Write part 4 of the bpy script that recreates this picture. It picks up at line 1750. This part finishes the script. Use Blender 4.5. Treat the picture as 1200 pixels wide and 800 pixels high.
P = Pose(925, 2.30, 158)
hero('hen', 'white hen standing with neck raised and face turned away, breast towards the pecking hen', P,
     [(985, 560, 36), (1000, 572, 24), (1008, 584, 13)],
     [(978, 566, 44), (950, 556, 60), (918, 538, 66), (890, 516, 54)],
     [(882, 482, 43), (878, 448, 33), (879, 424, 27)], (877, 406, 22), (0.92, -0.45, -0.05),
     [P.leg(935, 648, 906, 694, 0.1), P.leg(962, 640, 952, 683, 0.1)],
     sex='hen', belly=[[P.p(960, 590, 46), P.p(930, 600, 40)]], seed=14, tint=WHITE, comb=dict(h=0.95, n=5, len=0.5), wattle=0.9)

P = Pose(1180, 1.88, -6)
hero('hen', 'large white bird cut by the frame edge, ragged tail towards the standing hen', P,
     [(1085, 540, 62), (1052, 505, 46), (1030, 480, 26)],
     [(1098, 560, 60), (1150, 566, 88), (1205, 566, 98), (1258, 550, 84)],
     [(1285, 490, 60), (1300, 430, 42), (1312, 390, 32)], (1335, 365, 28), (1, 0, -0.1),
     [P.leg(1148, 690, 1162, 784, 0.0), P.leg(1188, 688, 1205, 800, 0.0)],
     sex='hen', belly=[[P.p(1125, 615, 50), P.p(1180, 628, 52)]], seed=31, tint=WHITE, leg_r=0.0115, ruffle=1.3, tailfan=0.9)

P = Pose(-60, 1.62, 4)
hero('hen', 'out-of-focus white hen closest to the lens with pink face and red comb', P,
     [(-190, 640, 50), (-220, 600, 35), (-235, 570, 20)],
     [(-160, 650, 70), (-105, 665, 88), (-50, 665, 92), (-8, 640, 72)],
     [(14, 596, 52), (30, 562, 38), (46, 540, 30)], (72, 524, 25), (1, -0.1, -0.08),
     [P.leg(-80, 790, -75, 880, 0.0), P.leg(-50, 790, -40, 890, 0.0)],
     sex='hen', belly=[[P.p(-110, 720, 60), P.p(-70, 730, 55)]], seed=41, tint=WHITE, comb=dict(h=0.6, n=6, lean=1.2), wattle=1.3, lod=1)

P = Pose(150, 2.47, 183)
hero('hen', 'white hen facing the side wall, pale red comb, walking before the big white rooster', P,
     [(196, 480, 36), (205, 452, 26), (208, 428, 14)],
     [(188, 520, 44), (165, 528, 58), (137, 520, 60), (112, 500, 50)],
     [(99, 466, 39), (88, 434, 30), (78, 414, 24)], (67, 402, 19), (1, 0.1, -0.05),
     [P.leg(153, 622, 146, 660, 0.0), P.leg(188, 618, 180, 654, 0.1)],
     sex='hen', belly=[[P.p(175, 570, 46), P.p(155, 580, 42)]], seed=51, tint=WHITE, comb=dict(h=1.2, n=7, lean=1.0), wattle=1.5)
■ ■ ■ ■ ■
All of the data must be returned exactly.

# [Correct result]
Write part 4 of the bpy script that recreates this picture. It picks up at line 1750. This part finishes the script. Use Blender 4.5. Treat the picture as 1200 pixels wide and 800 pixels high.
P = Pose(925, 2.30, 158)
hero('hen', 'white hen standing with neck raised and face turned away, breast towards the pecking hen', P,
     [(985, 560, 36), (1000, 572, 24), (1008, 584, 13)],
     [(978, 566, 44), (950, 556, 60), (918, 538, 66), (890, 516, 54)],
     [(882, 482, 43), (878, 448, 33), (879, 424, 27)], (877, 406, 22), (0.92, -0.45, -0.05),
     [P.leg(935, 648, 906, 694, 0.1), P.leg(962, 640, 952, 683, 0.1)],
     sex='hen', belly=[[P.p(960, 590, 46), P.p(930, 600, 40)]], seed=14, tint=WHITE, comb=dict(h=0.95, n=5, len=0.5), wattle=0.9)

P = Pose(1180, 1.88, -6)
hero('hen', 'large white bird cut by the frame edge, ragged tail towards the standing hen', P,
     [(1085, 540, 62), (1052, 505, 46), (1030, 480, 26)],
     [(1098, 560, 60), (1150, 566, 88), (1205, 566, 98), (1258, 550, 84)],
     [(1285, 490, 60), (1300, 430, 42), (1312, 390, 32)], (1335, 365, 28), (1, 0, -0.1),
     [P.leg(1148, 690, 1162, 784, 0.0), P.leg(1188, 688, 1205, 800, 0.0)],
     sex='hen', belly=[[P.p(1125, 615, 50), P.p(1180, 628, 52)]], seed=31, tint=WHITE, leg_r=0.0115, ruffle=1.3, tailfan=0.9)

P = Pose(-60, 1.62, 4)
hero('hen', 'out-of-focus white hen closest to the lens with pink face and red comb', P,
     [(-190, 640, 50), (-220, 600, 35), (-235, 570, 20)],
     [(-160, 650, 70), (-105, 665, 88), (-50, 665, 92), (-8, 640, 72)],
     [(14, 596, 52), (30, 562, 38), (46, 540, 30)], (72, 524, 25), (1, -0.1, -0.08),
     [P.leg(-80, 790, -75, 880, 0.0), P.leg(-50, 790, -40, 890, 0.0)],
     sex='hen', belly=[[P.p(-110, 720, 60), P.p(-70, 730, 55)]], seed=41, tint=WHITE, comb=dict(h=0.6, n=6, lean=1.2), wattle=1.3, lod=1)

P = Pose(150, 2.47, 183)
hero('hen', 'white hen facing the side wall, pale red comb, walking before the big white rooster', P,
     [(196, 480, 36), (205, 452, 26), (208, 428, 14)],
     [(188, 520, 44), (165, 528, 58), (137, 520, 60), (112, 500, 50)],
     [(99, 466, 39), (88, 434, 30), (78, 414, 24)], (67, 402, 19), (1, 0.1, -0.05),
     [P.leg(153, 622, 146, 660, 0.0), P.leg(188, 618, 180, 654, 0.1)],
     sex='hen', belly=[[P.p(175, 570, 46), P.p(155, 580, 42)]], seed=51, tint=WHITE, comb=dict(h=1.2, n=7, lean=1.0), wattle=1.5)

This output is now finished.